Humanity in general has an odd way of getting rid of that which is not wanted. As I walk across the "holy hill" Gandan (not to be confused with the monastery complex), I often encounter dead puppies. Dead puppies are not unusual. There are lots of stray dogs, which create lots of puppies, which tend to die in large numbers when the temperature plummets down to -40. The thing that is unusual about the puppies on Gandan is the condition I find them in. They tend to be carefully laid out on rags, or even blankets, with a bowl of frozen milk or cheese curds placed next to them. Their position indicates that they die before they are placed on the blankets.
As I was walking across the hill today I found two live puppies nestled at the base of the ovoo (rock pile / shrine). The hill is large and bare, so they certainly wouldn't go there on their own. A mother dog would not bring them there, since it is exposed and far away from any place a dog might intend to go. This leaves the option that they were brought there by a person.
I know nothing about Mongolian animism, but for some reason I find it hard to believe that anyone would go through all the trouble of hauling puppies to the top of a holy hill (where they will inevitably die) just because they don't want them. Sacrifices are often left at the ovoo, but I don't think live puppies (or dead ones) are acceptable for this purpose. This leads me to the conclusion that all the dead puppies on Gandan were allowed to die there out of sympathy for the puppies themselves.

I'll ask around, but the people that come to the school tend not to know much about animism.

Obviously I wanted to take both of the puppies home with me, especially when they dashed out from the partial shelter of the rock ovoo to lick my shoes and jump about. What do you do?

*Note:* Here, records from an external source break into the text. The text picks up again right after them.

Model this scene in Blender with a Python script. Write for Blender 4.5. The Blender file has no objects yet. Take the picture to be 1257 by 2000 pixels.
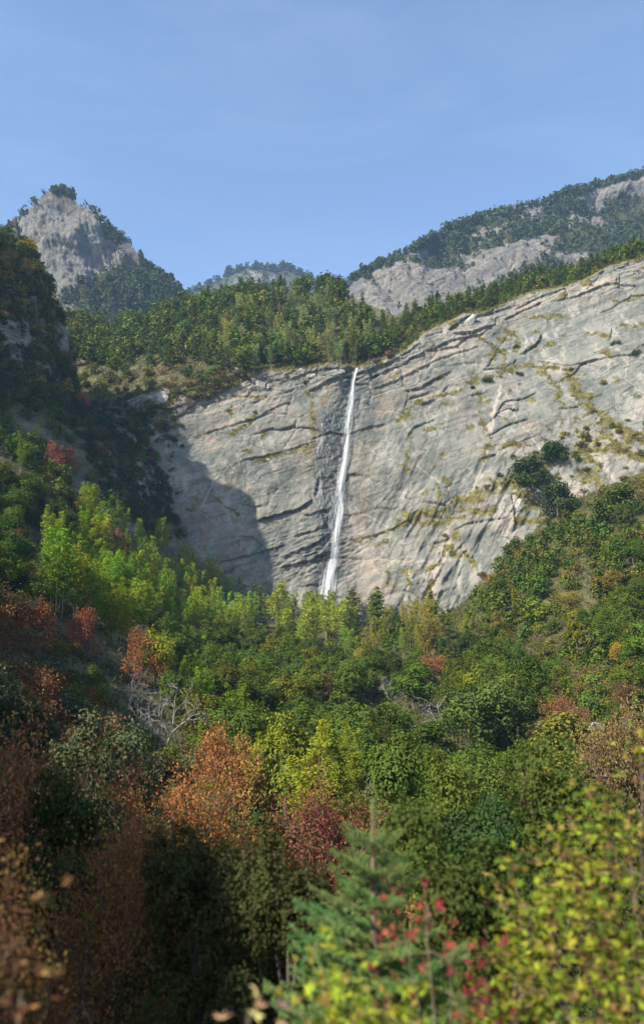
import bpy, math, random
import numpy as np
import bmesh

# ------------------------------------------------------------------ camera, sky, sun, exposure
SC = bpy.context.scene
COL = SC.collection
F = 1556.0                       # focal length in photo pixels (28 mm lens, 36 mm tall frame, 2000 px)
PITCH = math.radians(10.9)
cam = bpy.data.cameras.new('camera')
camo = bpy.data.objects.new('camera', cam)
COL.objects.link(camo)
cam.sensor_fit = 'VERTICAL'
cam.sensor_height = 36.0
cam.lens = 28.0
cam.clip_start = 0.1
cam.clip_end = 12000
camo.location = (0, 0, 0)
camo.rotation_euler = (math.pi / 2 + PITCH, 0, 0)
cam.dof.use_dof = True
cam.dof.focus_distance = 330.0
cam.dof.aperture_fstop = 0.88
SC.camera = camo

L = np.array([0.60, 0.47, -0.64])            # direction the sunlight travels
L /= np.linalg.norm(L)
SUN_EL = math.asin(-L[2])
SUN_AZ = math.atan2(-L[0], -L[1])            # compass angle of the sun measured from +Y towards +X
world = bpy.data.worlds.new('World')
SC.world = world
world.use_nodes = True
wn = world.node_tree
bg = wn.nodes['Background']
sky = wn.nodes.new('ShaderNodeTexSky')
sky.sky_type = 'NISHITA'
sky.sun_disc = False
sky.sun_elevation = SUN_EL
sky.sun_rotation = SUN_AZ
sky.altitude = 300
sky.air_density = 1.0
sky.dust_density = 1.0
sky.ozone_density = 2.4
# faint high cirrus wisps over the blue
tc = wn.nodes.new('ShaderNodeTexCoord'); mp = wn.nodes.new('ShaderNodeMapping'); wn.links.new(tc.outputs['Generated'], mp.inputs[0])
mp.inputs['Rotation'].default_value = (0, .5, .6); mp.inputs['Scale'].default_value = (1.2, 1.0, 6.0)
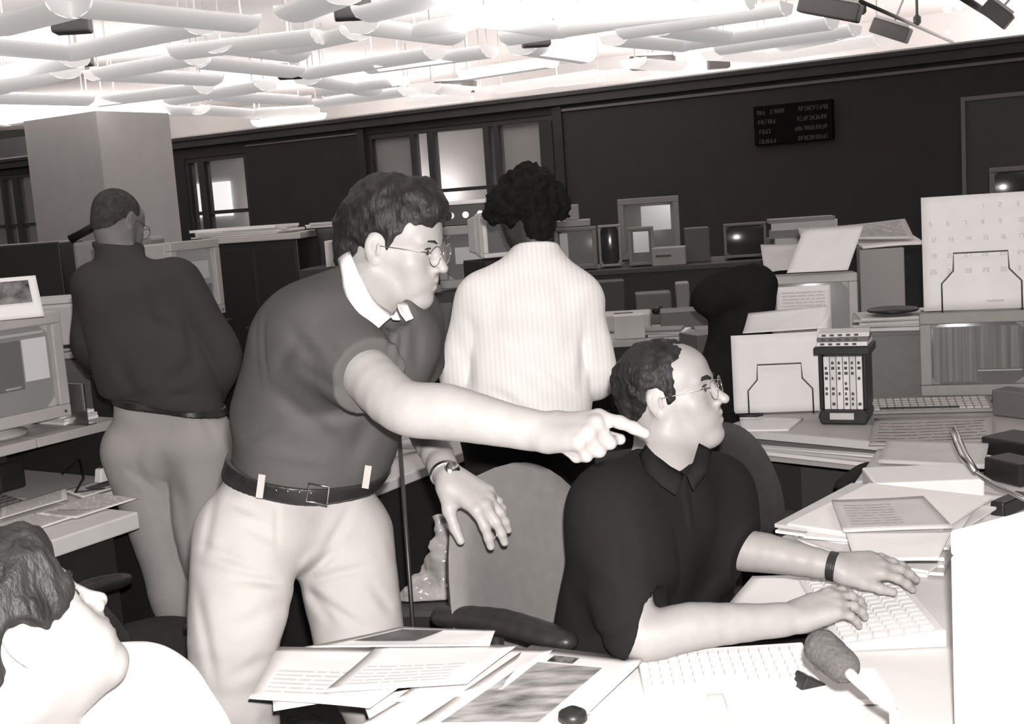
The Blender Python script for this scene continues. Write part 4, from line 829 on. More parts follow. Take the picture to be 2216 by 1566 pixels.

There are thousands of puppies, but more importantly, there are thousands of people. While I have never seen a person lying frozen by the side of the road, I anticipate that I will at some point. I have seen plenty of drunks collapsed in refuse heaps and lying against fences, and I can't imagine that all of them will fare well if they keep drinking when it's -40.

The world is not in the state to take the trouble that is coming. Pray.

One must accept God before the one accepts the Bible, because the authority of the Bible is based on the fact that it is God's word and not vice versa. This week I have been faced with a long series of Bible verses that have challenged my beliefs. This, combined with the things I see, the things I am, and the things I do, have caused me to ask. Why do I believe in God?
I have come up with a list of reasons.

1. Because I can feel the Holy Spirit, and it is nothing like me (so the two are not easily confused)
2. Because the concept of God does not make sense to the human mind. I find it hard to believe that humans "thought up" God. The nature of God lacks that human touch. If humans had thought up God he would have had a better reason for making us than "love". We would have to be of some practical use to him.
3. Because I have seen God's power in myself and in the world around me.
4. Because, while I can see the logic of life evolving to higher forms, I can't see the logic of life beginning in the first place without some outside force. A "force" that creates an ordered complexity (one that is not dependant on the structure of it's subunits, as in crystals) must have an intelligence, or at least an instinct. One simply cannot go so far as to say that the universe has a "drive towards life" (as some forms of the gaia hypothesis suggest) without saying that there is a God.
5. Because, when all is said and done, there's no point to the discussion if it turns out I'm wrong.

I'm just a chemical soup singing songs based on ratios of sine waves
And I'm thinking chemical thoughts that are speeding electrical highways
What is love?

3 comments:

Milton Scott said...

Good post, actually. Too bad many people won't make it past the turd stuff.

Bard said...

Very good, post, actually.

I really appreciate the content of this post. It may not give some readers the depth of simplistic sensation, but it holds a certain melancholy and contemplative air that is both important and realistic. The realities people read are not often met with the proper feelings towards the matter until something like this comes up.

At least, I know that is true with me.

It, overall, has an interface of comedy and then sudden reverence, followed by profound truth and contemplation.

Overall, I appreciate it greatly. :3

-Brandon

Lici said...

I'll second Brandon's post. He worded it quite deeply, and I am brainless tonight, so I won't attempt anything deeper. Good stuff.